Die Kunst von Match Point liegt darin, dass der Film und seine Geschichte sich neu anfühlen, obwohl man die ganze Zeit nichts wirklich Neues zu sehen bekommt. Von Woody Allen ist man ja eher das Bilderbuch-New York gewöhnt; hier ist es das Bilderbuch-London, das aber mit dem gleichen liebevollen Blick gezeigt wird. Und wie in fast allen seinen Filmen beschäftigen sich die Menschen auch hier eher mit dem richtigen Wein als mit den richtigen Klamotten und gehen ganz selbstverständlich in die Oper anstatt ins Kino. Dialogzeilen wie “Have you seen my Strindbergh copy?” sind genauso normal wie die Tatsache, dass der Schwiegervater von Chris auch deshalb so von ihm beeindruckt ist, weil man mit ihm prima über Dostojewski reden kann. Die Welt, in der sich die Figuren bewegen, ist ein Idyll – oder aber eine erstarrte Landschaft aus Konventionen, Tradition und Erwartungen, auch an sich selbst, denen man entsprechen kann oder an denen man zerbricht.
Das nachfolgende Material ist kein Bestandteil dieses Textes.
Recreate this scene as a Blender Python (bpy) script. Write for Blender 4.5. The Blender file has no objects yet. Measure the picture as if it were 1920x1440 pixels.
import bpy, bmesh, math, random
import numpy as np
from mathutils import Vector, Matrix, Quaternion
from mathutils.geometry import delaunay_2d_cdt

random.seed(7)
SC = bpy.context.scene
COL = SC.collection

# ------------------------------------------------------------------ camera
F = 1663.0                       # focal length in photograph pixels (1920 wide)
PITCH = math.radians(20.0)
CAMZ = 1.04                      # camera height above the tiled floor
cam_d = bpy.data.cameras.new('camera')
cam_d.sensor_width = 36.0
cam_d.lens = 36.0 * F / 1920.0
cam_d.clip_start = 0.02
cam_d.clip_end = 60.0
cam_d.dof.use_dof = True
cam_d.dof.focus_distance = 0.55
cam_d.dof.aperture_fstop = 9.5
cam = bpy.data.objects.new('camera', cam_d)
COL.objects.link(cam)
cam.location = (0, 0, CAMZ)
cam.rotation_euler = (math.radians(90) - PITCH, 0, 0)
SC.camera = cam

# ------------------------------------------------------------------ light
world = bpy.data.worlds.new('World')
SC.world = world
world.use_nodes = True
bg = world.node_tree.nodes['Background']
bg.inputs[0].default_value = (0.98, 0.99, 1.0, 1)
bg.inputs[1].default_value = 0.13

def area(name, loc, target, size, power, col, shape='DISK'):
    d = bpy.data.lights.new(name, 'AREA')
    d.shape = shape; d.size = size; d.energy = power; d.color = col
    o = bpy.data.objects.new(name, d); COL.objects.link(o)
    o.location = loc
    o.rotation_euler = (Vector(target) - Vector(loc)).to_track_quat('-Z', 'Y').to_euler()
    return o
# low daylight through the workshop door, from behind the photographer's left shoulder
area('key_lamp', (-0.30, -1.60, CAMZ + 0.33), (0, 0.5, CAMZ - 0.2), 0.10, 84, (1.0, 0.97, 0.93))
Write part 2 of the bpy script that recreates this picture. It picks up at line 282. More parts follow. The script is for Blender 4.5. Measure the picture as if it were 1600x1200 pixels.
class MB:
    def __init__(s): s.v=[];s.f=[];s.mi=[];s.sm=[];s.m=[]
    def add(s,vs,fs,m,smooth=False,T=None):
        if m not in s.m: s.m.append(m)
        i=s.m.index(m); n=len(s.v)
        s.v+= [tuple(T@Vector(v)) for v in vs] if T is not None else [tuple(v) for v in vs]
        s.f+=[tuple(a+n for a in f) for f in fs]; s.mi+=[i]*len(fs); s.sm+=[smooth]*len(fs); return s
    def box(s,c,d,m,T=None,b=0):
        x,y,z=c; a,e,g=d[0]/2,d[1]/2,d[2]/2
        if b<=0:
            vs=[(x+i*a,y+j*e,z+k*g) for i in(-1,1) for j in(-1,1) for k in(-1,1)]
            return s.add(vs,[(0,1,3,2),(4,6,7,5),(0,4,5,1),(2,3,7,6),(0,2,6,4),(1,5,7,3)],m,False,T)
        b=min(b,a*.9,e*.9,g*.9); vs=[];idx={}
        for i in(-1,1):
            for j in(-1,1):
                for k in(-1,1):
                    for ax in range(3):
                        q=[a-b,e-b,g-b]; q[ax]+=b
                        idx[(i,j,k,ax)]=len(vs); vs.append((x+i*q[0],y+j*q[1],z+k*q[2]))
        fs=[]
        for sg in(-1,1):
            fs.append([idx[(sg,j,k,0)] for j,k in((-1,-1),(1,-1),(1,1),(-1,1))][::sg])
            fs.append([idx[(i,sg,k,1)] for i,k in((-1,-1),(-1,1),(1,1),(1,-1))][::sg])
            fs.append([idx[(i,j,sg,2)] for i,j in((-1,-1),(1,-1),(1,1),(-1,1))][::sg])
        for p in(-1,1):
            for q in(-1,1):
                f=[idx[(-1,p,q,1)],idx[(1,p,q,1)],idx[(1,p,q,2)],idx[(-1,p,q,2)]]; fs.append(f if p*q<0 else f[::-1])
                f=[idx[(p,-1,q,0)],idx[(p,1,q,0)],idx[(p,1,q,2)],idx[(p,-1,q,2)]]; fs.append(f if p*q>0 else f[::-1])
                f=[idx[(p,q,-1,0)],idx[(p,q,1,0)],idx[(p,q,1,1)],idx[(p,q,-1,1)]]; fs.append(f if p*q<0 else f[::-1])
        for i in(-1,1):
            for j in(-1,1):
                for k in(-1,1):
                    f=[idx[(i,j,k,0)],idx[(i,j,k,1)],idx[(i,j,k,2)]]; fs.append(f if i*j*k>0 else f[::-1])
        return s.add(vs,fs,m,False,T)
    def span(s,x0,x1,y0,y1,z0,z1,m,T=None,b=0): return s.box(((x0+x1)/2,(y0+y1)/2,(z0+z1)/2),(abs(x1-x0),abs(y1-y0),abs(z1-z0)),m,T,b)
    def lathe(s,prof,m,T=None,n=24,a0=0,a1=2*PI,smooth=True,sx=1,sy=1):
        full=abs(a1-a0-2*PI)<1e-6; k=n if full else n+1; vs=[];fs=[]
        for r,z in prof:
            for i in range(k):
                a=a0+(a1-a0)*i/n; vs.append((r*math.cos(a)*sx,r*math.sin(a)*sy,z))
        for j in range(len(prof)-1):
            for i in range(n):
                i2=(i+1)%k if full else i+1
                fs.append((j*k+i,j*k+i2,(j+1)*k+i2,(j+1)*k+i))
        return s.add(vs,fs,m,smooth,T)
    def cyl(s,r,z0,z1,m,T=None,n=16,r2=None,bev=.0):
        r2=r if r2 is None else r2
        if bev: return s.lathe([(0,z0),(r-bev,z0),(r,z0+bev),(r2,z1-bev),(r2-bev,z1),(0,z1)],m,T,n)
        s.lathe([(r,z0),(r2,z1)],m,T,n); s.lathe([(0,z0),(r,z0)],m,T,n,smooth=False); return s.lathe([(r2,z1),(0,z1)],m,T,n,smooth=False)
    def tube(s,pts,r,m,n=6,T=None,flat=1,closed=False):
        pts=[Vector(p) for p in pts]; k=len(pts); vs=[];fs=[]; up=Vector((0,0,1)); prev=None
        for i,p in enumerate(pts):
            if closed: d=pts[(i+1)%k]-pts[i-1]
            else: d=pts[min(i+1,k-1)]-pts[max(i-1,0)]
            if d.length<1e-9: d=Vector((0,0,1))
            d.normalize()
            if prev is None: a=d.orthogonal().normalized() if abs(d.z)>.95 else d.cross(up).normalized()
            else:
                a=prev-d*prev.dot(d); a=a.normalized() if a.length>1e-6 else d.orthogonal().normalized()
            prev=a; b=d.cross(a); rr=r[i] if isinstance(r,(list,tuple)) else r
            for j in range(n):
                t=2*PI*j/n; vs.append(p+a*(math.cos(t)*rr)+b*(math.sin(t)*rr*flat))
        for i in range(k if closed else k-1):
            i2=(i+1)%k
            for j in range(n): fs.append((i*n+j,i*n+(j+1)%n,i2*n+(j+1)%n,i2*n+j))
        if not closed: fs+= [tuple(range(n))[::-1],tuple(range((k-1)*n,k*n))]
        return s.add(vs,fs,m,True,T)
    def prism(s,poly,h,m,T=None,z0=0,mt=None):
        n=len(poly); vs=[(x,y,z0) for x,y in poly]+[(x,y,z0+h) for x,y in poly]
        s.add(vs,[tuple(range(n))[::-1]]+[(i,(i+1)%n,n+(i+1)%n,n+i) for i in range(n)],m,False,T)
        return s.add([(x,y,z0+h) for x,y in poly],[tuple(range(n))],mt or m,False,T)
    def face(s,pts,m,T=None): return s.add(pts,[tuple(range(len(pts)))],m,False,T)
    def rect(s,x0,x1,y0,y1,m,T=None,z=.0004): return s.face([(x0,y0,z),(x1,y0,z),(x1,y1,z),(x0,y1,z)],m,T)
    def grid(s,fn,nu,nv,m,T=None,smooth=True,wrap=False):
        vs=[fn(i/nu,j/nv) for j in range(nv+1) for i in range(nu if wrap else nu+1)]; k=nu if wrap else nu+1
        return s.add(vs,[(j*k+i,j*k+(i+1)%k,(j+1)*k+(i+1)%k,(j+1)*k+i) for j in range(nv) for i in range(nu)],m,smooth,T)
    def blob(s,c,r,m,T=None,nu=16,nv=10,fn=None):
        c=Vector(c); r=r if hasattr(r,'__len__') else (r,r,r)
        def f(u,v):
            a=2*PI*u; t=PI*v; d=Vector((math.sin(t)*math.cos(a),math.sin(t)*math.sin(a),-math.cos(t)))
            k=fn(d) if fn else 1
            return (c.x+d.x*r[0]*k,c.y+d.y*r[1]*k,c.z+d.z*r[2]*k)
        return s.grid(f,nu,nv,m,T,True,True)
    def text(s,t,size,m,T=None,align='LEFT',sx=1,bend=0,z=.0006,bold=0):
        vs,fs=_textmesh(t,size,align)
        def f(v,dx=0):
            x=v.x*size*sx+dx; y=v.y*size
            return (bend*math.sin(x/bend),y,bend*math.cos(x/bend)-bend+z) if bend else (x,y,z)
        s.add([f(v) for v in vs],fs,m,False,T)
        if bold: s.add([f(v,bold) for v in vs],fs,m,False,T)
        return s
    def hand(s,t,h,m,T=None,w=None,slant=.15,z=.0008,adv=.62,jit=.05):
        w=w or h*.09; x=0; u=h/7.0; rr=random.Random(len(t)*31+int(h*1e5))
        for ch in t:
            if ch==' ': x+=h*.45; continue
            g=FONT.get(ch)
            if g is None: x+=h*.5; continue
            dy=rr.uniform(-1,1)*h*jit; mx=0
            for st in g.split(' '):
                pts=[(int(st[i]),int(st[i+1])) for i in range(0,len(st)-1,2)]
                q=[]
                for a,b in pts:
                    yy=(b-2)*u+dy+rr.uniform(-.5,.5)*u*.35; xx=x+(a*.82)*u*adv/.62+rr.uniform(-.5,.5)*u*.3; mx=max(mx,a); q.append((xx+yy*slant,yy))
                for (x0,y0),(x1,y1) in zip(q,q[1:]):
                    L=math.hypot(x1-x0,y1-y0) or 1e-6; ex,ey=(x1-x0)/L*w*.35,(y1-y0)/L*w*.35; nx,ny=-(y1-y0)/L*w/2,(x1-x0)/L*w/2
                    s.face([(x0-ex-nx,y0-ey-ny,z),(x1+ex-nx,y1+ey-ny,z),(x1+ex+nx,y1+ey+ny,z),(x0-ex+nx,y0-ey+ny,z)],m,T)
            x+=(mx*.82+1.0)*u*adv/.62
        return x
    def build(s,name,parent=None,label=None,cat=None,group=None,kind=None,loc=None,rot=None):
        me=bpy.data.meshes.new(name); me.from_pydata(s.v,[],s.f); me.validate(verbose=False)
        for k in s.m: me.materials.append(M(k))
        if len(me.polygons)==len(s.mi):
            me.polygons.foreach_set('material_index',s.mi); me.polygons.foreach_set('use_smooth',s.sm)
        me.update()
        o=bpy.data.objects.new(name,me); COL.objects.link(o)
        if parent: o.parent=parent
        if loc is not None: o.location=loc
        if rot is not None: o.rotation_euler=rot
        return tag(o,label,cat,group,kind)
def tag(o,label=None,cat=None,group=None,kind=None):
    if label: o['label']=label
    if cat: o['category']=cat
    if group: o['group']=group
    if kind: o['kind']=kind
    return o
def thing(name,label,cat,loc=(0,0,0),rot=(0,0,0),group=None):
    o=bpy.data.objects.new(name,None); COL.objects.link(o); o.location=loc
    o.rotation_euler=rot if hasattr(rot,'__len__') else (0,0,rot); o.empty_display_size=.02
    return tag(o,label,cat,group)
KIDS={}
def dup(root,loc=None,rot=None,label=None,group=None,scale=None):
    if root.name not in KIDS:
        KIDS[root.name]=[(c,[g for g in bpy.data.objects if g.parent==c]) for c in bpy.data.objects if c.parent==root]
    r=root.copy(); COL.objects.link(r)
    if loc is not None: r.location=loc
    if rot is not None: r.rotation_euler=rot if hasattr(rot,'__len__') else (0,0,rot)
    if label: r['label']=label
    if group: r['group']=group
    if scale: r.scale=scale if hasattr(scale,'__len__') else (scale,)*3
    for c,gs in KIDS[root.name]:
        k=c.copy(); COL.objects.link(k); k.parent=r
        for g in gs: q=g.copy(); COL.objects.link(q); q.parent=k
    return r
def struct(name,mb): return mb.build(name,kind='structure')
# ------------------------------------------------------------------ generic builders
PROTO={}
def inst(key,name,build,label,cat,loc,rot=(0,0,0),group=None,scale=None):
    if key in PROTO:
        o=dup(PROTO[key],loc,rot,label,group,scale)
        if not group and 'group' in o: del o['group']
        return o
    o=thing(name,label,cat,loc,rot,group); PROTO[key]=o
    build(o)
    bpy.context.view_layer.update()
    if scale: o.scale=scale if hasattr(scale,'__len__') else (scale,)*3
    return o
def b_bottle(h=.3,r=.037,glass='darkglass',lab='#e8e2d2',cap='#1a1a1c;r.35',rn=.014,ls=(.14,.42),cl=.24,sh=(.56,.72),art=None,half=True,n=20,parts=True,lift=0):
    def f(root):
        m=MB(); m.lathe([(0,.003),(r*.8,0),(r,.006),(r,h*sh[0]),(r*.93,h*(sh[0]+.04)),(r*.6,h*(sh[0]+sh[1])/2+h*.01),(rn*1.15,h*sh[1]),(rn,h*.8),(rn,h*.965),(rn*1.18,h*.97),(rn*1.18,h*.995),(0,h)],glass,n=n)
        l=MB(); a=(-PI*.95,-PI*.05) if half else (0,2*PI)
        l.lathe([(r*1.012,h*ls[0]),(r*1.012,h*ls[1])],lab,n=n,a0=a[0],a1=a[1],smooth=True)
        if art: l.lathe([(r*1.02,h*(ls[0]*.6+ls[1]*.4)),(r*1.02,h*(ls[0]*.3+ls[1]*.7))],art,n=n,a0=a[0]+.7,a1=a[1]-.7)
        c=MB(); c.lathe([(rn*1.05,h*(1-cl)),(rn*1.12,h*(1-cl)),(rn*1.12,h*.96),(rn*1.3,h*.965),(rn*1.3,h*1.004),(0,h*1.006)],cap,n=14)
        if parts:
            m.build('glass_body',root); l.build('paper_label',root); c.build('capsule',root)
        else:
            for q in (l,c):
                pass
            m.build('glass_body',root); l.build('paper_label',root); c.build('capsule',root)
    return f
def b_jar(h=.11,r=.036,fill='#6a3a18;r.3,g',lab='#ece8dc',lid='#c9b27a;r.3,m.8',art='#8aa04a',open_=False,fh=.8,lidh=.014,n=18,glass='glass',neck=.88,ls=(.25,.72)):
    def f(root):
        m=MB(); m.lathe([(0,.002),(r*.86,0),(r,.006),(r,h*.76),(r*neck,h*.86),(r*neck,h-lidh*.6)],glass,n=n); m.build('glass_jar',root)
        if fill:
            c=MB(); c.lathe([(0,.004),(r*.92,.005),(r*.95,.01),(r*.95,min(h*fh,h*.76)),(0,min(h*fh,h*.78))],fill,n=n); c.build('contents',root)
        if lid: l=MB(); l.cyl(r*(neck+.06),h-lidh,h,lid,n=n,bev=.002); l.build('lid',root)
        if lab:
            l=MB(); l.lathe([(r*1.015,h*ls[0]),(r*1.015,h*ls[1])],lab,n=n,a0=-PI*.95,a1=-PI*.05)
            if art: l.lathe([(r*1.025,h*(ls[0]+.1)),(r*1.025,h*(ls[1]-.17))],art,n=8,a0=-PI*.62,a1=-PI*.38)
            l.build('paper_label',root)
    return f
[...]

Chris versucht, den Traditionen zu entsprechen – teilweise erfolglos. So möchte seine Frau dringend ein Kind, was beiden aber nicht vergönnt ist. Sein Job beginnt ihn zu langweilen, der konstante Druck seiner Frau geht ihm auf die Nerven … und plötzlich steht Nola wieder vor ihm. Die alte Anziehungskraft ist wieder da, und sie ist stärker als zuvor. Mit offenen Augen gerät Chris in eine Situation, die keinen anderen Ausweg als den des großen Dramas zulässt. Er erkennt, dass er nicht gut darin ist, eine Ehe zu führen, er ist nicht gut darin, eine Affäre zu haben, er ist nicht gut darin, seinen Job anständig zu machen – aber vielleicht hat er Glück. Vielleicht findet er die Lösung zu seinem Problem. Das Bild, das diese Lösung begleitet, ist ein Ehering, den er wegwirft, der durch die Luft segelt, schließlich an einem Geländer hängenbleibt und nach oben springt, wo er kurz in der Luft verharrt. Auf wessen Seite wird er landen?

Match Point besticht durch Dialoge, die nicht von dieser Welt sind, aber das sind die Figuren und die Kulissen auch nicht. Die Figuren tun nur so, als wären sie eine Ehefrau, ein Ehebrecher und eine Geliebte. Sie sind in Wirklichkeit Entwürfe, Ideen einer Ehefrau, so könnte eine Geliebte sprechen und handeln, so könnte sich ein Ehebrecher fühlen. Sie sind Metaphern für eine moderne Geschichte, die aber eine ganz alte Geschichte erzählt. Und sie sind wundervolle Metaphern, sie fühlen sich richtig und wohlüberlegt an, wie Vorlagen für die Ewigkeit. Der Film hat ein perfektes Tempo, alles entwickelt sich zwingend, aber nicht überhastet, und die Zeitsprünge, die der Film macht, werden von den Figuren mitgetragen: Je länger der Film dauert, desto angestrengter wirkt Chris, desto hysterischer wird Nola, desto pragmatischer Chloe. Fast scheint die Lösung, zu der sich Chris entschließt, Sinn zu haben, so sehr sind wir inzwischen gefühlsmäßig mit den Protagonisten verbunden. Aber eben nur fast. Das Erschrecken über die Konsequenz, mit der Chris die Geschichte beendet, verbindet sich mit dem plötzlichen Widerwillen, ihm sein Glück zu gönnen. So gerne hätten wir Gerechtigkeit gesehen und ein moralisch einwandfreies Ende, das in diese idyllische Kulisse passt – aber das gibt es nicht, genauso wenig wie es einen ewig gültigen Entwurf einer Ehe oder einer Geliebten gibt. Es gibt nur das Glück, das wir uns nicht erarbeiten können, so sehr wir es auch versuchen. Entweder es lächelt uns zu oder es zerstört uns. Was es tut, liegt nicht in unserer Macht. Halten wir also den Atem weiter an und warten hilflos ab, auf wessen Seite es fällt.